[start]

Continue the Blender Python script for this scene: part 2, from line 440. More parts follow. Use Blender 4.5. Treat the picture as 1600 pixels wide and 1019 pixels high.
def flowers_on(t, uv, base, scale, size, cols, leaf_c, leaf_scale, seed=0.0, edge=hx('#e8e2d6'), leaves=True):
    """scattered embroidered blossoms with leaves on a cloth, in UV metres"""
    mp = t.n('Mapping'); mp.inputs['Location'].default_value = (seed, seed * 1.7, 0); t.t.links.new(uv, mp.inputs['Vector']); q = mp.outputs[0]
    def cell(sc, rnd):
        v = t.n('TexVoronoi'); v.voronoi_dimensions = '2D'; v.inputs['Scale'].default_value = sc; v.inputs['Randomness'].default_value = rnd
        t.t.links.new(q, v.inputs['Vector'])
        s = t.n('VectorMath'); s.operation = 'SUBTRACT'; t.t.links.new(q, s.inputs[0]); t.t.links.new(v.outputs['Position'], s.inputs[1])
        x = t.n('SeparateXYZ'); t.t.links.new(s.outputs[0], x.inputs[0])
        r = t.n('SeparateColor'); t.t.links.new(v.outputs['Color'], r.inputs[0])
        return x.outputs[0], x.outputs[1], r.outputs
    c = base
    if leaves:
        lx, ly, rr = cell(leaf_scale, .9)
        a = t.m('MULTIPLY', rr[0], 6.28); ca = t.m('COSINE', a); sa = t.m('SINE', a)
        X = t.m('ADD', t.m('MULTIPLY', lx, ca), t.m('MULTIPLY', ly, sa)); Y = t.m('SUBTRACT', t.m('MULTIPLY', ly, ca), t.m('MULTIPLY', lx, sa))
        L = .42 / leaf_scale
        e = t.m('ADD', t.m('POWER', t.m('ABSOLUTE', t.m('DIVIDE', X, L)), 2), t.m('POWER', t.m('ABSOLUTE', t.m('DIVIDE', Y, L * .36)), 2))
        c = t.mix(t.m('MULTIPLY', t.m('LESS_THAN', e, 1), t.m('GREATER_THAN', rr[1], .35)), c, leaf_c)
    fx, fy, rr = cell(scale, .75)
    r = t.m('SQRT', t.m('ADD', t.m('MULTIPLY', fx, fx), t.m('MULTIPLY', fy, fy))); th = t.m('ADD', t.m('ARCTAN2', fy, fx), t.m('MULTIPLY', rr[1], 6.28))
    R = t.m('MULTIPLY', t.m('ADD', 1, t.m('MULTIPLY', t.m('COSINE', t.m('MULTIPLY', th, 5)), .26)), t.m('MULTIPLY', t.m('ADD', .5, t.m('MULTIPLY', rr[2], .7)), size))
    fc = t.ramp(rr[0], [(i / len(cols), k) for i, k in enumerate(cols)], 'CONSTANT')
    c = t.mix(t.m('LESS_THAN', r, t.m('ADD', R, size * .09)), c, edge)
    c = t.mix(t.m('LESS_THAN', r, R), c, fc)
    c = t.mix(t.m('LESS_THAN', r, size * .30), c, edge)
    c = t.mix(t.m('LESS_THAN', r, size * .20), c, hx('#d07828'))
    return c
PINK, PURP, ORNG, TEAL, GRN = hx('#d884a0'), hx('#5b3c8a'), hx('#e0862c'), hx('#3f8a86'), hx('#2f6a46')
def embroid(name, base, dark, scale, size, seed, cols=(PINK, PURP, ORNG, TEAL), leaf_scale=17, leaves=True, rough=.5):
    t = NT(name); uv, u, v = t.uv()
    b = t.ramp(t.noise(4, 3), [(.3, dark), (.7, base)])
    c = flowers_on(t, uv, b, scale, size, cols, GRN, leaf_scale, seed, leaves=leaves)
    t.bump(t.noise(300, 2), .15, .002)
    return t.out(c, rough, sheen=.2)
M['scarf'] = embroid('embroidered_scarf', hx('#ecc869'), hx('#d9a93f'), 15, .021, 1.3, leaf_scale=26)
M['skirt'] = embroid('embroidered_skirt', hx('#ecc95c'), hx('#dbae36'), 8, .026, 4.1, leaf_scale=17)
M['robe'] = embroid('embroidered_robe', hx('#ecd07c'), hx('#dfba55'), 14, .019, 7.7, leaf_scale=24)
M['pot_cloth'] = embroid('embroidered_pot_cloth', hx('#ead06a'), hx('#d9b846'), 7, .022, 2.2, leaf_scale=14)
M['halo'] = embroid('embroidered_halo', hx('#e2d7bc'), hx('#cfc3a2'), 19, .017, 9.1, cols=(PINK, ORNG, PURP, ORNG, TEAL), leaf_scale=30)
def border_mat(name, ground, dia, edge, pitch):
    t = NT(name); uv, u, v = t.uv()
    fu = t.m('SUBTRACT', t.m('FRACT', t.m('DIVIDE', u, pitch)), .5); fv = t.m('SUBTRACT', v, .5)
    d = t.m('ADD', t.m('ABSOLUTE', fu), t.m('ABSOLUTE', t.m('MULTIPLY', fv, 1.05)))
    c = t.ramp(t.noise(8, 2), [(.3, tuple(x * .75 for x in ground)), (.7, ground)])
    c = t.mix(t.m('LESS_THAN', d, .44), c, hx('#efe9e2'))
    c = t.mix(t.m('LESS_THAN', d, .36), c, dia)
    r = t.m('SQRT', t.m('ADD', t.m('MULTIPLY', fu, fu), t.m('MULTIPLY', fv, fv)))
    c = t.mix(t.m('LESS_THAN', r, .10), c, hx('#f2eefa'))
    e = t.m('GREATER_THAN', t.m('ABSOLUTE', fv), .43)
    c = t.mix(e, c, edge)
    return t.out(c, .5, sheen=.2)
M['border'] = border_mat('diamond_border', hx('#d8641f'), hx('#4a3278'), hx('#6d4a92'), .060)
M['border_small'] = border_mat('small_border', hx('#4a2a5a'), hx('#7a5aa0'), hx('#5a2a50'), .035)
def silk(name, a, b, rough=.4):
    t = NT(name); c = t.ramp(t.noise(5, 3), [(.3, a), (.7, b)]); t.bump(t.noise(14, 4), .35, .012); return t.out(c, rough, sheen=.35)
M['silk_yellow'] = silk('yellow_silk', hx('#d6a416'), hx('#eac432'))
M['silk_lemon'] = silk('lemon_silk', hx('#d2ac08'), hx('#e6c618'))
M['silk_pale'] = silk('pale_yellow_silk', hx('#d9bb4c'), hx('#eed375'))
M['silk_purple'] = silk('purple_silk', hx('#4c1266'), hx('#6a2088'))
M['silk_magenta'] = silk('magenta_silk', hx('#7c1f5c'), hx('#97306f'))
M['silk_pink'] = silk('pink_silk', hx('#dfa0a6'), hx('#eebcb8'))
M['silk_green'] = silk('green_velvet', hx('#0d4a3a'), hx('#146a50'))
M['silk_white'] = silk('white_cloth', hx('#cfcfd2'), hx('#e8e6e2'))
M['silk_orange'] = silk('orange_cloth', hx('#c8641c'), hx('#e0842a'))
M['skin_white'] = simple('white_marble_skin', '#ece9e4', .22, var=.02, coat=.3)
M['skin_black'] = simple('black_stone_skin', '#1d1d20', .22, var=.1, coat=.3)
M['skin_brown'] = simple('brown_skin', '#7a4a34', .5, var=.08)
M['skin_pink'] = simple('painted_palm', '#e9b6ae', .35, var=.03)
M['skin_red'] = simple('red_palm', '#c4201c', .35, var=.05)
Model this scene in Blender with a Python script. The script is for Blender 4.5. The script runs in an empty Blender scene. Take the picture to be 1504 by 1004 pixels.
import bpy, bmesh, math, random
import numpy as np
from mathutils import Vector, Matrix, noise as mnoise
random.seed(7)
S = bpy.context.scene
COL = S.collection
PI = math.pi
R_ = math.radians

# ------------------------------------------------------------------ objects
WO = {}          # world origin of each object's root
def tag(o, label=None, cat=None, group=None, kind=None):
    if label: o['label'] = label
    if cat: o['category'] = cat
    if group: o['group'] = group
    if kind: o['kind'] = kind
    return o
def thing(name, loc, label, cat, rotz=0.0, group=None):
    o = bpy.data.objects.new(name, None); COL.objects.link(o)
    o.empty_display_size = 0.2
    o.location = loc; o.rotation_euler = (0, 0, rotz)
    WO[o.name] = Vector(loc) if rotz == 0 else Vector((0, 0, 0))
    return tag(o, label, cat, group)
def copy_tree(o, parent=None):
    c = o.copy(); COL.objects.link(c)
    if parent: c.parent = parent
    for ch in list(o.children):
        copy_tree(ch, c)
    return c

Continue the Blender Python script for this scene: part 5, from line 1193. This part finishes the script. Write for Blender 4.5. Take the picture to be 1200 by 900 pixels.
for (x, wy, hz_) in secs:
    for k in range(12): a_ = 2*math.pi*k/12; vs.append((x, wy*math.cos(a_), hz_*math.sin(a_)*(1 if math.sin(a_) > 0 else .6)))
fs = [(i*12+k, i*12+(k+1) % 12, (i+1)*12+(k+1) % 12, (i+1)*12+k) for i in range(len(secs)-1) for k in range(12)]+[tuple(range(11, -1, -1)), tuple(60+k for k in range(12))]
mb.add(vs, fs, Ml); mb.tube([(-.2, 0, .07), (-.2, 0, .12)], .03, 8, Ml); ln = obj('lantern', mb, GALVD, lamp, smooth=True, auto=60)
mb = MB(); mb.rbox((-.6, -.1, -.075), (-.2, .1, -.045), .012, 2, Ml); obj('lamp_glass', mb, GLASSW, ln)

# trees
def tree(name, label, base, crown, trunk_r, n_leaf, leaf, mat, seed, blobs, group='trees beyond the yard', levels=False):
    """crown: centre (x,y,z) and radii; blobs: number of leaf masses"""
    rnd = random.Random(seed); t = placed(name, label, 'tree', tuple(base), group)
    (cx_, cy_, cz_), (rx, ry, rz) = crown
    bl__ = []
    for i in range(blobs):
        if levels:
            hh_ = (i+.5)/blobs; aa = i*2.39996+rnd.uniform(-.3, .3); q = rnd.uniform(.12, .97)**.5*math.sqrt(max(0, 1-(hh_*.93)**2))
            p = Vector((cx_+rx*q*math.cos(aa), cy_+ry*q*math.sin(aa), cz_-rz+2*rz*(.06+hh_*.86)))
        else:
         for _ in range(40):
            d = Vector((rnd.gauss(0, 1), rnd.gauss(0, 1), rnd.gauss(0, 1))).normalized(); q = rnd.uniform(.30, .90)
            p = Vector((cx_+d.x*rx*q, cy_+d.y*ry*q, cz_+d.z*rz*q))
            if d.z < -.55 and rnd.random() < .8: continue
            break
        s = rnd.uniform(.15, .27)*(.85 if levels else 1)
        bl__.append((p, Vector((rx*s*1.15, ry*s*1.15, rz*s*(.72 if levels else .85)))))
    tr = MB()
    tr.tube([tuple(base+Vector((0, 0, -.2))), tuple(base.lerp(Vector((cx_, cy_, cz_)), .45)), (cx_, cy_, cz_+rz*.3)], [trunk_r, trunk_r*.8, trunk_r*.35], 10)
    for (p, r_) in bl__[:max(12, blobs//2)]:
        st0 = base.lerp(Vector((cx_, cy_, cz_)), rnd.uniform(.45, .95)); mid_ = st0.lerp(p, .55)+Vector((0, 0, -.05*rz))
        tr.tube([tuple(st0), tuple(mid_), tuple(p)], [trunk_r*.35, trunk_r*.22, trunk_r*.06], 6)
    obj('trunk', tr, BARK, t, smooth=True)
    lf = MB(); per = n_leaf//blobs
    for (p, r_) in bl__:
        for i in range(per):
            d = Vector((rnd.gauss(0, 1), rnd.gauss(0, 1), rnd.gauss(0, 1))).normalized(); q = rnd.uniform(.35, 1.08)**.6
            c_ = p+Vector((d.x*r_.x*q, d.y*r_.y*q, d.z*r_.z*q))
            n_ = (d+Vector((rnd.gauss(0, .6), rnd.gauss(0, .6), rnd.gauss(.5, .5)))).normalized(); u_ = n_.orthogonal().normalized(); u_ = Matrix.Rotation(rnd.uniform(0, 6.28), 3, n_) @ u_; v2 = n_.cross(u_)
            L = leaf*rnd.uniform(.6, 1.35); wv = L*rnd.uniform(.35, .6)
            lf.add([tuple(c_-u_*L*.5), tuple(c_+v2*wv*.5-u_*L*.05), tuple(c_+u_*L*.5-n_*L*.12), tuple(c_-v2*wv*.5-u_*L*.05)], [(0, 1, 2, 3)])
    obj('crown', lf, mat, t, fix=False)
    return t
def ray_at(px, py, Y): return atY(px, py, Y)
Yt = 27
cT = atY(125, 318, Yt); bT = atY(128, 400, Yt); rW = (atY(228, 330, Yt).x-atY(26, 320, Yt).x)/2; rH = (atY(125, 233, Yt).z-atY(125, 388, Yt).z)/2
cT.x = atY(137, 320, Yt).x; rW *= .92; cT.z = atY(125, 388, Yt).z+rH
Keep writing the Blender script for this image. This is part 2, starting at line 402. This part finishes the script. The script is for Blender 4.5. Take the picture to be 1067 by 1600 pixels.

[end]

What is being asked: Solely the line containing "Model this scene", the line containing "R_ = math.radians", and the lines between them are to be given again, exactly as written.

Solution to this exercise:
Model this scene in Blender with a Python script. The script is for Blender 4.5. The script runs in an empty Blender scene. Take the picture to be 1504 by 1004 pixels.
import bpy, bmesh, math, random
import numpy as np
from mathutils import Vector, Matrix, noise as mnoise
random.seed(7)
S = bpy.context.scene
COL = S.collection
PI = math.pi
R_ = math.radians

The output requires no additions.